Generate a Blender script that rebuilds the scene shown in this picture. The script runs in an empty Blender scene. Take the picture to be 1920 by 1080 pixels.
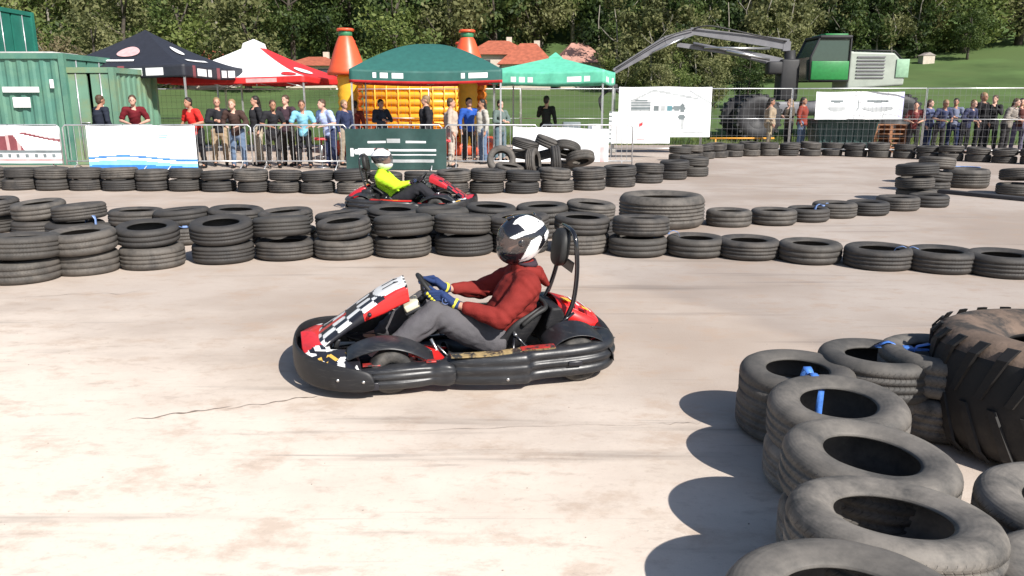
import bpy, bmesh, math, random
from mathutils import Vector, Matrix, noise
R = math.radians
rnd = random.Random(7)
scn = bpy.context.scene
COL = scn.collection

# ---------------- camera ----------------
CAM_H, FPX, HOR = 1.65, 1480.0, 190.0
PITCH = math.atan((540 - HOR) / FPX)
cam = bpy.data.objects.new('camera', bpy.data.cameras.new('camera'))
COL.objects.link(cam)
cam.location = (0, 0, CAM_H)
cam.rotation_euler = (R(90) - PITCH, 0, 0)
cam.data.sensor_width = 36
cam.data.lens = 36 * FPX / 1920
cam.data.clip_end = 1000
scn.camera = cam

# ---------------- light ----------------
SUNV = Vector((0.70, -0.90, 0.98)).normalized()
w = bpy.data.worlds.new('World'); scn.world = w; w.use_nodes = True
nt = w.node_tree
sky = nt.nodes.new('ShaderNodeTexSky'); sky.sky_type = 'NISHITA'; sky.sun_disc = False
sky.sun_elevation = math.asin(SUNV.z); sky.sun_rotation = math.atan2(SUNV.x, SUNV.y)
bg = nt.nodes['Background']; bg.inputs[1].default_value = 0.085
nt.links.new(sky.outputs[0], bg.inputs[0])
sl = bpy.data.lights.new('sun', 'SUN'); sl.energy = 4.9; sl.angle = R(0.5); sl.color = (1, 0.955, 0.89)
sun = bpy.data.objects.new('sun', sl); COL.objects.link(sun)
sun.rotation_euler = SUNV.to_track_quat('Z', 'Y').to_euler()
scn.view_settings.view_transform = 'Standard'; scn.view_settings.look = 'None'
scn.view_settings.exposure = 0.52; scn.view_settings.gamma = 1
scn.cycles.max_bounces = 6

# ---------------- helpers ----------------
def ray(px, py):
    x = (px - 960) / FPX; y = -(py - 540) / FPX
    cp, sp = math.cos(PITCH), math.sin(PITCH)
    return (x, cp + y * sp, -sp + y * cp)
def G(px, py, h=0.0):
    r = ray(px, py); t = (h - CAM_H) / r[2]
    return Vector((r[0] * t, r[1] * t, h))
def at(px, py, Y):
    r = ray(px, py); t = Y / r[1]
    return Vector((r[0] * t, Y, CAM_H + r[2] * t))
def ZW(z):
    return z

def mesh_of(name, verts, faces, mats, smooth=True, idx=None):
    me = bpy.data.meshes.new(name)
    me.from_pydata([tuple(v) for v in verts], [], faces)
    if not isinstance(mats, (list, tuple)): mats = [mats]
    for m in mats: me.materials.append(m)
    if idx: me.polygons.foreach_set('material_index', idx)
    if smooth: me.polygons.foreach_set('use_smooth', [True] * len(me.polygons))
    me.update()
    return me
def link(name, me, parent=None, loc=None, rot=None):
    o = bpy.data.objects.new(name, me); COL.objects.link(o)
    if parent: o.parent = parent
    if loc is not None: o.location = loc
    if rot is not None: o.rotation_euler = rot
    return o
def tag(o, label=None, cat=None, group=None, kind=None):
    if label: o['label'] = label
    if cat: o['category'] = cat
    if group: o['group'] = group
    if kind: o['kind'] = kind
    return o
def thing(name, label, cat, loc=(0, 0, 0), rz=0, group=None):
    o = bpy.data.objects.new(name, None); COL.objects.link(o)
    o.empty_display_size = 0.2
    o.location = loc; o.rotation_euler = (0, 0, rz)
    return tag(o, label, cat, group)
def sharp(o, ang=35):
    me = o.data
    me.set_sharp_from_angle(angle=R(ang)) if hasattr(me, 'set_sharp_from_angle') else None
    return o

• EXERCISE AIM
The material above holds pictures; copy everything else in it exactly.

• TASK SOLUTION
Generate a Blender script that rebuilds the scene shown in this picture. The script runs in an empty Blender scene. Take the picture to be 1920 by 1080 pixels.
import bpy, bmesh, math, random
from mathutils import Vector, Matrix, noise
R = math.radians
rnd = random.Random(7)
scn = bpy.context.scene
COL = scn.collection

# ---------------- camera ----------------
CAM_H, FPX, HOR = 1.65, 1480.0, 190.0
PITCH = math.atan((540 - HOR) / FPX)
cam = bpy.data.objects.new('camera', bpy.data.cameras.new('camera'))
COL.objects.link(cam)
cam.location = (0, 0, CAM_H)
cam.rotation_euler = (R(90) - PITCH, 0, 0)
cam.data.sensor_width = 36
cam.data.lens = 36 * FPX / 1920
cam.data.clip_end = 1000
scn.camera = cam

# ---------------- light ----------------
SUNV = Vector((0.70, -0.90, 0.98)).normalized()
w = bpy.data.worlds.new('World'); scn.world = w; w.use_nodes = True
nt = w.node_tree
sky = nt.nodes.new('ShaderNodeTexSky'); sky.sky_type = 'NISHITA'; sky.sun_disc = False
sky.sun_elevation = math.asin(SUNV.z); sky.sun_rotation = math.atan2(SUNV.x, SUNV.y)
bg = nt.nodes['Background']; bg.inputs[1].default_value = 0.085
nt.links.new(sky.outputs[0], bg.inputs[0])
sl = bpy.data.lights.new('sun', 'SUN'); sl.energy = 4.9; sl.angle = R(0.5); sl.color = (1, 0.955, 0.89)
sun = bpy.data.objects.new('sun', sl); COL.objects.link(sun)
sun.rotation_euler = SUNV.to_track_quat('Z', 'Y').to_euler()
scn.view_settings.view_transform = 'Standard'; scn.view_settings.look = 'None'
scn.view_settings.exposure = 0.52; scn.view_settings.gamma = 1
scn.cycles.max_bounces = 6

# ---------------- helpers ----------------
def ray(px, py):
    x = (px - 960) / FPX; y = -(py - 540) / FPX
    cp, sp = math.cos(PITCH), math.sin(PITCH)
    return (x, cp + y * sp, -sp + y * cp)
def G(px, py, h=0.0):
    r = ray(px, py); t = (h - CAM_H) / r[2]
    return Vector((r[0] * t, r[1] * t, h))
def at(px, py, Y):
    r = ray(px, py); t = Y / r[1]
    return Vector((r[0] * t, Y, CAM_H + r[2] * t))
def ZW(z):
    return z

def mesh_of(name, verts, faces, mats, smooth=True, idx=None):
    me = bpy.data.meshes.new(name)
    me.from_pydata([tuple(v) for v in verts], [], faces)
    if not isinstance(mats, (list, tuple)): mats = [mats]
    for m in mats: me.materials.append(m)
    if idx: me.polygons.foreach_set('material_index', idx)
    if smooth: me.polygons.foreach_set('use_smooth', [True] * len(me.polygons))
    me.update()
    return me
def link(name, me, parent=None, loc=None, rot=None):
    o = bpy.data.objects.new(name, me); COL.objects.link(o)
    if parent: o.parent = parent
    if loc is not None: o.location = loc
    if rot is not None: o.rotation_euler = rot
    return o
def tag(o, label=None, cat=None, group=None, kind=None):
    if label: o['label'] = label
    if cat: o['category'] = cat
    if group: o['group'] = group
    if kind: o['kind'] = kind
    return o
def thing(name, label, cat, loc=(0, 0, 0), rz=0, group=None):
    o = bpy.data.objects.new(name, None); COL.objects.link(o)
    o.empty_display_size = 0.2
    o.location = loc; o.rotation_euler = (0, 0, rz)
    return tag(o, label, cat, group)
def sharp(o, ang=35):
    me = o.data
    me.set_sharp_from_angle(angle=R(ang)) if hasattr(me, 'set_sharp_from_angle') else None
    return o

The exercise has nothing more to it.